- Monfor Dealing Team
- News
Dollar resilience takes centre stage as rates and geopolitics set the tone
- Monfor Dealing Team
- News
Market overview
FX markets enter the session with a clearer bias than earlier in the month. What began as a stop-start reaction to geopolitical headlines has evolved into a more durable dollar-supportive backdrop.
The market is no longer treating de-escalation as automatically negative for the USD. Escalation still favours the dollar through haven demand and higher energy prices, while progress towards a deal could reinforce US growth resilience and rate advantage. In both cases, the hurdle for sustained dollar weakness has risen.
Risk assets have so far absorbed renewed Middle East headlines reasonably well, including fresh US and Israeli military action. However, higher real yields, firmer rate volatility and tighter financial conditions leave markets vulnerable if bond pressure spills over into equities.
USD: macro support replaces headline dependency
The dollar’s recent strength looks increasingly rooted in fundamentals rather than short-term oil or geopolitical shocks.
US real yields have moved materially higher since the conflict began, while rate volatility has also picked up. That combination strengthens the case for a longer-lasting “higher-for-longer” narrative and keeps the dollar well supported.
For now, the USD benefits from three channels: sticky inflation risks, relative US growth outperformance and its role as a safe-haven currency. Peace talks may temper volatility, but they are unlikely to provide a clean bearish trigger for the dollar.
GBP: steady, but not yet convincing
Sterling remains firm after last week’s G10 outperformance, with GBP/USD holding above 1.34 and GBP/EUR still trading in the upper 1.15s. However, the move appears more like a recovery from recent political weakness than the start of a fresh bullish leg.
Domestic sentiment has improved as fiscal concerns have eased and discussion around closer UK-EU ties has helped stabilise the pound. Gilt market volatility has also cooled, supported by calmer global risk conditions and hopes of progress in the Middle East.
The challenge is that the UK data pulse is softening. Cooler labour market indicators and weaker PMIs suggest momentum is fading, reinforcing expectations that the Bank of England will remain on hold next month.

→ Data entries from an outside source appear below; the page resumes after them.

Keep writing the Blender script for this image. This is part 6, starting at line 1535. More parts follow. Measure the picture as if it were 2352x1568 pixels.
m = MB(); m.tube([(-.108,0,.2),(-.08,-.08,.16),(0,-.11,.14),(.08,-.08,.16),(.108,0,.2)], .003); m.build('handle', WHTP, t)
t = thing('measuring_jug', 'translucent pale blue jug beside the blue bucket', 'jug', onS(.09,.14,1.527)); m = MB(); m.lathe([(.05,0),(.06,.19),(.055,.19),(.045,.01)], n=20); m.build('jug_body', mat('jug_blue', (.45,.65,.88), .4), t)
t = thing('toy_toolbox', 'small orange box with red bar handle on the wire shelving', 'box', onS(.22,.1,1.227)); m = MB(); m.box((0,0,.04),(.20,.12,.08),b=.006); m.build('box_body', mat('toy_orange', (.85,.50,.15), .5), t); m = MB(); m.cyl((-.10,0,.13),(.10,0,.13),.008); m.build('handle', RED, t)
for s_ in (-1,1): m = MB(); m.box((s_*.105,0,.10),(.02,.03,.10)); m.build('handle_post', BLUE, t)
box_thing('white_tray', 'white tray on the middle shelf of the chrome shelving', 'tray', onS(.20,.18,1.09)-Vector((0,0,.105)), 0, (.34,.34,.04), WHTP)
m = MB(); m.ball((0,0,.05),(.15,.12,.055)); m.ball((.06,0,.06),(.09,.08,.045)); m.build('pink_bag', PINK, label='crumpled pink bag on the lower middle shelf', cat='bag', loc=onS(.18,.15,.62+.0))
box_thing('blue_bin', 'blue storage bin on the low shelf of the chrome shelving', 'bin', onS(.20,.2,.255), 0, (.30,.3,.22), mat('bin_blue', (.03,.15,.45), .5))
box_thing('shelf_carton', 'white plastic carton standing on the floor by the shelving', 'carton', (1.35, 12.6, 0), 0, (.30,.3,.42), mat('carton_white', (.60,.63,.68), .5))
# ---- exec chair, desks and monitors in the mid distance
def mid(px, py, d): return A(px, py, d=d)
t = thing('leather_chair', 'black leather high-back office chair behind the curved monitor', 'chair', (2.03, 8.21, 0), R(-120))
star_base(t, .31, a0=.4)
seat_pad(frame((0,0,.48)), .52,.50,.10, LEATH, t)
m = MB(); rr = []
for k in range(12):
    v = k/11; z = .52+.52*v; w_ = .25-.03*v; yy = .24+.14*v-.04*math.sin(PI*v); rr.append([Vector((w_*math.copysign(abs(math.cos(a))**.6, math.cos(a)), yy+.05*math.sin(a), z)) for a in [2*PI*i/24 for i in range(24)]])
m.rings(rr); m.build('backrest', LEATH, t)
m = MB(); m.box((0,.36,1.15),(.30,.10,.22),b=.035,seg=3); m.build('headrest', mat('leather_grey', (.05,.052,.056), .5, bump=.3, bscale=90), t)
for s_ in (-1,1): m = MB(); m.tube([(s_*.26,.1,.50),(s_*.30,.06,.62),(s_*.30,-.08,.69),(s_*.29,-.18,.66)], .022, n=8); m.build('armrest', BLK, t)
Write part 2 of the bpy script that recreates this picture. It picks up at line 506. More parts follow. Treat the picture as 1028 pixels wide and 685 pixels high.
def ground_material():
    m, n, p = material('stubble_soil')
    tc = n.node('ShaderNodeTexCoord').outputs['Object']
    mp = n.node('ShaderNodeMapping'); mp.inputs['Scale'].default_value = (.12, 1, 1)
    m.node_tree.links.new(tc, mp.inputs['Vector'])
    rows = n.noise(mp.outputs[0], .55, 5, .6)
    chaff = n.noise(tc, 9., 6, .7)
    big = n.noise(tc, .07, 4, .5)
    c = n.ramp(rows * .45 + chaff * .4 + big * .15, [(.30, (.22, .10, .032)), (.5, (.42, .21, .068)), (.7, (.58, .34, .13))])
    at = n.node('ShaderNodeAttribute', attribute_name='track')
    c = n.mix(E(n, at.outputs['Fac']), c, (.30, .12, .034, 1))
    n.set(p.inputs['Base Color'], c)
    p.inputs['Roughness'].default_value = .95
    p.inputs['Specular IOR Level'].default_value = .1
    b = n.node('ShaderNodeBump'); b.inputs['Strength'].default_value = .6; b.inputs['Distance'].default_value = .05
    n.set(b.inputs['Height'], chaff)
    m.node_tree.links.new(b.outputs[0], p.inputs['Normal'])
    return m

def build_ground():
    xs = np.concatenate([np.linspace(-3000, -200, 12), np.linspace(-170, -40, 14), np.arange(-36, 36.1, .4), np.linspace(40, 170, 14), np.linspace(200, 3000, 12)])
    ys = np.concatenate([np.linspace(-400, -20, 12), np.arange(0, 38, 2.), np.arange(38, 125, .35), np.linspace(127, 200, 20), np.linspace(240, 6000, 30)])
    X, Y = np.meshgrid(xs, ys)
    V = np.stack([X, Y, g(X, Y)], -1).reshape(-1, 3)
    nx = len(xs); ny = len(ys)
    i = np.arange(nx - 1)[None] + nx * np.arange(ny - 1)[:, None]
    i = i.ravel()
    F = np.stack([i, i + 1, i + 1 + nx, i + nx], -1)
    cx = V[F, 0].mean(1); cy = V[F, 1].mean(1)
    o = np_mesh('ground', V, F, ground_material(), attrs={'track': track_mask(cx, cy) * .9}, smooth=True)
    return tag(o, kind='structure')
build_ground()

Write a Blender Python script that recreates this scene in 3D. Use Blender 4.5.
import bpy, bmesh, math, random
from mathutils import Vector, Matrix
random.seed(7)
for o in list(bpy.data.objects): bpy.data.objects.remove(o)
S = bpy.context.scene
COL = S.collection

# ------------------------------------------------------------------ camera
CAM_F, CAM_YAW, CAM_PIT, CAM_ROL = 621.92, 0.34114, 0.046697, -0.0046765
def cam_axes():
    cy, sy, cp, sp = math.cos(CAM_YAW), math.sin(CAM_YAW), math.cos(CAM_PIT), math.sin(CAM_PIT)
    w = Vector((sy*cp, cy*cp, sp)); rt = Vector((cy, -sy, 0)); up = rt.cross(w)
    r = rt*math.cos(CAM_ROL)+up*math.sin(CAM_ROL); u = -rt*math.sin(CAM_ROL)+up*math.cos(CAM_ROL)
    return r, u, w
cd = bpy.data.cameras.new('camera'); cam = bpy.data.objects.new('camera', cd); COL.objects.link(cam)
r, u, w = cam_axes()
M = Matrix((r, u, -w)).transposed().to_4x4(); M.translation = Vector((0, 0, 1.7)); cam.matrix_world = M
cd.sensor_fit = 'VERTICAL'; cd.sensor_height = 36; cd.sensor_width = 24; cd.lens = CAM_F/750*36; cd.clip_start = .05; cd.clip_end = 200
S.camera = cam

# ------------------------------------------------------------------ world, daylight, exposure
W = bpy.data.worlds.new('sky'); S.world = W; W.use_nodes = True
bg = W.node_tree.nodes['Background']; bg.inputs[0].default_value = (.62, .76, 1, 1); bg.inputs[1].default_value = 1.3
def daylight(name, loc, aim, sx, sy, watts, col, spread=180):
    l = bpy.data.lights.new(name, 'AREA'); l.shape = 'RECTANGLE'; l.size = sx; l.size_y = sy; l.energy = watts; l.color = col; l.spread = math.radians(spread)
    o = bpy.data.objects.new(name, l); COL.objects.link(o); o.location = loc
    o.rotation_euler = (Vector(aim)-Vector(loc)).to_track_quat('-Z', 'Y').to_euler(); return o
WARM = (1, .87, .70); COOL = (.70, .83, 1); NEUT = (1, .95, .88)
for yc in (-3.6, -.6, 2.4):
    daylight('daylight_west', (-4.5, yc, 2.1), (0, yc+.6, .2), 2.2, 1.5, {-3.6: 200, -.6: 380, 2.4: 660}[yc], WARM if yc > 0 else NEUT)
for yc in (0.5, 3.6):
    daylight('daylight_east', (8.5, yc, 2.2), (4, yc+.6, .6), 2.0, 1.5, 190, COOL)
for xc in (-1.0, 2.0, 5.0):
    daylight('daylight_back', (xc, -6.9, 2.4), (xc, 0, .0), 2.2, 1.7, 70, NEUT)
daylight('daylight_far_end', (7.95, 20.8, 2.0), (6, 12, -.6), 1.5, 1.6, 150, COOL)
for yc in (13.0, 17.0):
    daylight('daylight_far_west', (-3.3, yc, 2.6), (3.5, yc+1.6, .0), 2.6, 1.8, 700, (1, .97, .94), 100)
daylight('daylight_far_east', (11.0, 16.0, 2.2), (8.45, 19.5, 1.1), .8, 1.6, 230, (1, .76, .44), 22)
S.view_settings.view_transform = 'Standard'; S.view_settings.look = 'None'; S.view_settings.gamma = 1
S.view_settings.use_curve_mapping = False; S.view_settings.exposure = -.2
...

Sterling’s outlook may now diverge by pair. GBP/EUR looks better underpinned, particularly while UK yields remain attractive versus Europe, but a clear break above 1.16 is needed to unlock further upside. GBP/USD looks more exposed as renewed dollar strength caps momentum.
EUR: caught between geopolitics and fading rate support
EUR/USD remains highly sensitive to Middle East developments. Optimism around a possible interim deal briefly lifted the pair, but renewed strikes have since pulled it back below 1.1650 as traders wait for clarity on the direction of negotiations.
The euro has also lost support from rates. At the end of April, markets were pricing a much stronger ECB tightening bias, with around 85bp expected by year-end. That has since eased to roughly 55bp, reducing a key source of support for the single currency.
Even so, weaker eurozone macro conditions limit the euro’s ability to benefit from rate repricing. If the geopolitical stand-off continues into June, FX markets are likely to keep treating headline risk as the dominant driver, leaving rate differentials in the background.
Looking ahead
- German labour market data and May CPI will help shape expectations ahead of the ECB’s June meeting.
- US PCE inflation remains the main data focus, with direct implications for Fed pricing and GDP assumptions.
- EUR/USD downside risks remain elevated if there is no meaningful progress around Hormuz.
- GBP/EUR needs a sustained break above 1.16 to confirm a stronger upside signal.
- A deterioration in global risk sentiment remains the main threat to sterling, particularly if Middle East tensions escalate.